At issue are statements, submitted by those backing an effort to nullify I-1000, alleging the affirmative-action policy will impose racial quotas and disadvantage veterans.
I-1000, which the Legislature passed in April, relaxes a 20-year-old ban on the use of affirmative action in state employment and contracting, as well as in admissions to public colleges and universities.
Shortly after the Legislature passed the measure, opponents of the initiative filed a referendum petition to try and overturn the new law before it could take effect. Ultimately, the referendum campaign gathered enough signatures to put final approval of I-1000 before Washington voters in November. The initiative will appear on the ballot as Referendum 88. Approval of the referendum would uphold the Legislature's passage of I-1000.
The Washington Secretary of State is now in the process of printing the voters’ pamphlet for the November election. The voter guide includes statements for and against R-88, submitted by the opposing campaigns.
During Thursday’s court hearing, I-1000 supporters, who are urging voters to approve R-88, asked Thurston County Superior Court Judge James Dixon to temporarily block the printing and mailing of the voter pamphlets until the dispute over the R-88 statements could be resolved.
Dixon denied that request for a preliminary injunction, saying I-1000 supporters did not establish "a very substantial likelihood that they would ultimately prevail" in a defamation case, something he described as an extremely high legal bar. Dixon also said it was ambiguous how the state’s defamation statute applied to sponsors of initiative campaigns.
Yet leaders of the campaign to approve I-1000 said they will pursue a full hearing on their underlying legal claims, and still hope to force the secretary of state to correct statements in the voter guide that I-1000 supporters maintain are incorrect and defamatory.
Nat Jackson, the citizen sponsor of I-1000, said the initiative does not impose racial quotas, contrary to what its opponents state in the current version of the voter pamphlet.
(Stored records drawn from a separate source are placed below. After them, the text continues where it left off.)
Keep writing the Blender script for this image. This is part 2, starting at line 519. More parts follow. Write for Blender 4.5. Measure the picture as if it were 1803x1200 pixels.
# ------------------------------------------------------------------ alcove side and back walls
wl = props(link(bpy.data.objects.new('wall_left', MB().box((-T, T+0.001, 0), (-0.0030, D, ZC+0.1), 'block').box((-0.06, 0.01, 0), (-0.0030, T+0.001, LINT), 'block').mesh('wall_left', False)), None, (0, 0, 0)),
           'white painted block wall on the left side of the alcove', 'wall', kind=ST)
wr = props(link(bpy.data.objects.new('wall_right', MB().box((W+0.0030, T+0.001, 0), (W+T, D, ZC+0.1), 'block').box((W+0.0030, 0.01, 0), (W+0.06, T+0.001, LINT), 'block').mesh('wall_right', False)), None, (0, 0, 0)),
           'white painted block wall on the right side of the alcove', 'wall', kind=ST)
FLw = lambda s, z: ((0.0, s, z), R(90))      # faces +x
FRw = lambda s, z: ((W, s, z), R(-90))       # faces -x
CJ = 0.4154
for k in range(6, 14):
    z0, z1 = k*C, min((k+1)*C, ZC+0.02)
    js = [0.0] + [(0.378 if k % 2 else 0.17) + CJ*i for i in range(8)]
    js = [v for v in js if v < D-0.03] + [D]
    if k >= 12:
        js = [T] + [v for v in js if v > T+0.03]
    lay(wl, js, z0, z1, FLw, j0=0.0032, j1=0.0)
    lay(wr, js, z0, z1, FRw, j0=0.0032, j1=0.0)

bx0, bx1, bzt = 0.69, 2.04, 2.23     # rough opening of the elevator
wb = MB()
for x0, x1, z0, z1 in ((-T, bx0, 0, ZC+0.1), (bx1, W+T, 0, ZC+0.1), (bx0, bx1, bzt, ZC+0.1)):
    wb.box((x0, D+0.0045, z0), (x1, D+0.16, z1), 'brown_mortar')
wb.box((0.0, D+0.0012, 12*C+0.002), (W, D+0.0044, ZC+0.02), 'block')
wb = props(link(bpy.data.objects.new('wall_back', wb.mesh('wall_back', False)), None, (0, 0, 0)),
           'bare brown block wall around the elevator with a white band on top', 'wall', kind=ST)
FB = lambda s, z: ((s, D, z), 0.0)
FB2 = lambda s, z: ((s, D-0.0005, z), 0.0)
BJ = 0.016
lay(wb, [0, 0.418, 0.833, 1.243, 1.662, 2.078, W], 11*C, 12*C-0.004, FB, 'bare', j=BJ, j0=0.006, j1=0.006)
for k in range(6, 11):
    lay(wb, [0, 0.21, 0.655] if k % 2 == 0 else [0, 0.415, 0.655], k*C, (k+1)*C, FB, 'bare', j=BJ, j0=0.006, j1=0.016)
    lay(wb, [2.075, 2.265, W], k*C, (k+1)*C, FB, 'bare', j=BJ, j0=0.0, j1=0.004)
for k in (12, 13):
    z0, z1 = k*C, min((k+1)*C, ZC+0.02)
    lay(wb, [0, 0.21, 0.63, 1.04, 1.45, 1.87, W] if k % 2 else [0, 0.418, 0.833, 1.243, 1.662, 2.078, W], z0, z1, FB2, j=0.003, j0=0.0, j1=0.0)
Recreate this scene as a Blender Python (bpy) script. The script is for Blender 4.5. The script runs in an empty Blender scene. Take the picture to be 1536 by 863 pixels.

Rather, he said, I-1000 would set goals for outreach and recruitment of underrepresented groups, while specifically disallowing the use of quotas.
Jackson, who is the lead plaintiff in the lawsuit, said Thursday that the court case is about simply, “How big of a lie can you tell?”
“The voters pamphlet is looked upon as the Bible by a lot of voters who read it, and it goes on the website, it goes online for reference,” Jackson said. “... At what point does that lie begin to slander people?”
Yvonne Kinoshita Ward, an attorney and one of the defendants in the lawsuit, wrote in a court brief that the language about quotas in I-1000 was “hidden.”
“'Goals and timetables’ is code for quotas,” Ward wrote in her court filing. …"The terms are interchangeable.”
In court, she accused I-1000 supporters of being the ones trying to deceive voters.
The voter pamphlet statement from Ward and other opponents also claims I-1000 will harm veterans, something Jackson said is another false statement.
Instead, Jackson said the initiative extends affirmative-action policies to a broader range of veterans than the law previously in place.
It was unclear Thursday whether the court might still schedule a hearing to review the parties' underlying arguments, or when that might occur.
Jesse Wineberry, a co-chair of the committee to approve R-88 and enact I-1000, said he thinks the Office of the Secretary of State still has time to reprint or correct pages in many of the voter pamphlets that have yet to be mailed. While ballots for military and overseas voters are scheduled to go out in about two weeks, ballots for most voters in the state won’t be mailed until October.
In a phone interview, Secretary of State Kim Wyman said changing the content of later editions of the voter guide would be extremely difficult and could cause the state to fall behind in getting necessary information to voters.
Wyman, a Republican in her second term as the state’s top elections official, said her office can seek to remove profanity or blatantly defamatory language from statements in the voter pamphlet. But she said her office isn’t supposed to wade into evaluating the truthfulness of statements made by politicians or political committees.
Wyman said that becomes a First Amendment issue.
”It’s a fine line, and we certainly do review all the stuff that is submitted,” Wyman said. “But we are not, nor should we be, in a role of trying to censor, or trying to determine if a statement provided by a committee is accurate or truthful.”
If voters approve R-88 this November, the affirmative-action policy will go into effect as the Legislature intended when it passed I-1000. If voters reject R-88, the initiative will be defeated.